* DIRECTIONS *
Write out each line exactly as it stands, please.

◇ ◇ ◇ ◇

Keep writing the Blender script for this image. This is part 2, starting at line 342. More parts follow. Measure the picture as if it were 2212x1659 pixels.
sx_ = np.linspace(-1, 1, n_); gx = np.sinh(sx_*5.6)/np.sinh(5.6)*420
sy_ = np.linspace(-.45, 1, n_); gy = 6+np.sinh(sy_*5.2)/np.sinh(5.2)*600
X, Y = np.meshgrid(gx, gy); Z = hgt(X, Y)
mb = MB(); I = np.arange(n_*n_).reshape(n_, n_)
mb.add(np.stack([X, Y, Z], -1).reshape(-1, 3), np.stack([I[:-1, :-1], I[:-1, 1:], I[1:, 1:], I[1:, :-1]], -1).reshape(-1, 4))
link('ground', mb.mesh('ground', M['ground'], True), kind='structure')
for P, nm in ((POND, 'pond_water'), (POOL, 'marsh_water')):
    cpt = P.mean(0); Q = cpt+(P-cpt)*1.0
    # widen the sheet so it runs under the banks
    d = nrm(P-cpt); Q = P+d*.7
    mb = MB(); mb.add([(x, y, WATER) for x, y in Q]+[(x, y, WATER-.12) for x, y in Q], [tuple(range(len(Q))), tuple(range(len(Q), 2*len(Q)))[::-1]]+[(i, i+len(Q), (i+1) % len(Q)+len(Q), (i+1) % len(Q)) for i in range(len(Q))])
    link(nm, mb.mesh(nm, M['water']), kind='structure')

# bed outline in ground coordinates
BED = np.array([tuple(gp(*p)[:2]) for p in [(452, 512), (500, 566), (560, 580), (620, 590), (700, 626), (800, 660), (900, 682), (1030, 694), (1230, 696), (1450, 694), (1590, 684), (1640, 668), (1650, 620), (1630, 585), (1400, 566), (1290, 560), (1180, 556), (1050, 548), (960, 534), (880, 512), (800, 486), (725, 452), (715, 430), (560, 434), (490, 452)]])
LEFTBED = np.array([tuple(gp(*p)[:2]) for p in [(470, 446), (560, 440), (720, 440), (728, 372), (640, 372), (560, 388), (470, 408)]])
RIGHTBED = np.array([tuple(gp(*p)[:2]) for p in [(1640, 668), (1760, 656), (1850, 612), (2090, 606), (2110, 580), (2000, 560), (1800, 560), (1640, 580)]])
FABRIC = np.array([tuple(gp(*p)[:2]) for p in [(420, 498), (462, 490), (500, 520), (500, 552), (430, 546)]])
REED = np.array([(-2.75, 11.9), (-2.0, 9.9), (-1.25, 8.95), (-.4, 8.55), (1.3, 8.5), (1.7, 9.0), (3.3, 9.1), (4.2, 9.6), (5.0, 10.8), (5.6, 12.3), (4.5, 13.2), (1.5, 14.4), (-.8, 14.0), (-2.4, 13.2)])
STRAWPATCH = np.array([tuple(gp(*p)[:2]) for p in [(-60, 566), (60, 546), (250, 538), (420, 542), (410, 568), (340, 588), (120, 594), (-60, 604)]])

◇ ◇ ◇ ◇

* FINISHED EXERCISE *
Keep writing the Blender script for this image. This is part 2, starting at line 342. More parts follow. Measure the picture as if it were 2212x1659 pixels.
sx_ = np.linspace(-1, 1, n_); gx = np.sinh(sx_*5.6)/np.sinh(5.6)*420
sy_ = np.linspace(-.45, 1, n_); gy = 6+np.sinh(sy_*5.2)/np.sinh(5.2)*600
X, Y = np.meshgrid(gx, gy); Z = hgt(X, Y)
mb = MB(); I = np.arange(n_*n_).reshape(n_, n_)
mb.add(np.stack([X, Y, Z], -1).reshape(-1, 3), np.stack([I[:-1, :-1], I[:-1, 1:], I[1:, 1:], I[1:, :-1]], -1).reshape(-1, 4))
link('ground', mb.mesh('ground', M['ground'], True), kind='structure')
for P, nm in ((POND, 'pond_water'), (POOL, 'marsh_water')):
    cpt = P.mean(0); Q = cpt+(P-cpt)*1.0
    # widen the sheet so it runs under the banks
    d = nrm(P-cpt); Q = P+d*.7
    mb = MB(); mb.add([(x, y, WATER) for x, y in Q]+[(x, y, WATER-.12) for x, y in Q], [tuple(range(len(Q))), tuple(range(len(Q), 2*len(Q)))[::-1]]+[(i, i+len(Q), (i+1) % len(Q)+len(Q), (i+1) % len(Q)) for i in range(len(Q))])
    link(nm, mb.mesh(nm, M['water']), kind='structure')

# bed outline in ground coordinates
BED = np.array([tuple(gp(*p)[:2]) for p in [(452, 512), (500, 566), (560, 580), (620, 590), (700, 626), (800, 660), (900, 682), (1030, 694), (1230, 696), (1450, 694), (1590, 684), (1640, 668), (1650, 620), (1630, 585), (1400, 566), (1290, 560), (1180, 556), (1050, 548), (960, 534), (880, 512), (800, 486), (725, 452), (715, 430), (560, 434), (490, 452)]])
LEFTBED = np.array([tuple(gp(*p)[:2]) for p in [(470, 446), (560, 440), (720, 440), (728, 372), (640, 372), (560, 388), (470, 408)]])
RIGHTBED = np.array([tuple(gp(*p)[:2]) for p in [(1640, 668), (1760, 656), (1850, 612), (2090, 606), (2110, 580), (2000, 560), (1800, 560), (1640, 580)]])
FABRIC = np.array([tuple(gp(*p)[:2]) for p in [(420, 498), (462, 490), (500, 520), (500, 552), (430, 546)]])
REED = np.array([(-2.75, 11.9), (-2.0, 9.9), (-1.25, 8.95), (-.4, 8.55), (1.3, 8.5), (1.7, 9.0), (3.3, 9.1), (4.2, 9.6), (5.0, 10.8), (5.6, 12.3), (4.5, 13.2), (1.5, 14.4), (-.8, 14.0), (-2.4, 13.2)])
STRAWPATCH = np.array([tuple(gp(*p)[:2]) for p in [(-60, 566), (60, 546), (250, 538), (420, 542), (410, 568), (340, 588), (120, 594), (-60, 604)]])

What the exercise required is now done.